Six different rib shapes are employed; attached square ribs, detached square ribs, attached trapezoidal with increasing height in the flow direction ribs, detached trapezoidal with increasing height in the flow direction ribs, attached trapezoidal with decreasing height in the flow direction ribs and detached trapezoidal with decreasing height in the flow direction ribs.
RNG k-ε with enhanced wall treatment and SST k-ω with transitional flow turbulence models in the FLUENT code are used to simulate heat transfer and fluid flow fields at the given range of Reynolds numbers.

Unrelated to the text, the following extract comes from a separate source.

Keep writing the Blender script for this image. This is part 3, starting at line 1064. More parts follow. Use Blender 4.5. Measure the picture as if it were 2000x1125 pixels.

The results show that the attached ribs enhance heat transfer more than the detached ribs. The average Nusselt numbers and friction coefficients of the attached trapezoidal ribs with decreasing height in the flow direction rib provides the highest heat transfer enhancement. This enhancement has 1.52-1.92 times heat transfer augmentation with 6.97-7.037 times pressure DROP penalty compared with smooth duct followed by the attached trapezoidal with increasing height in the flow direction and then the attached square ribs.
The comparison of computational and experimental results reveals that the RNG k-ε turbulence model is suitable for the predictions of flow and heat transfer in the ribbed ducts more than the SST k-ω turbulence model, however the predicted values of the thermo-hydraulic performance showed that the SST k-ω model have the same trend of the experimental results but at relatively lower levels.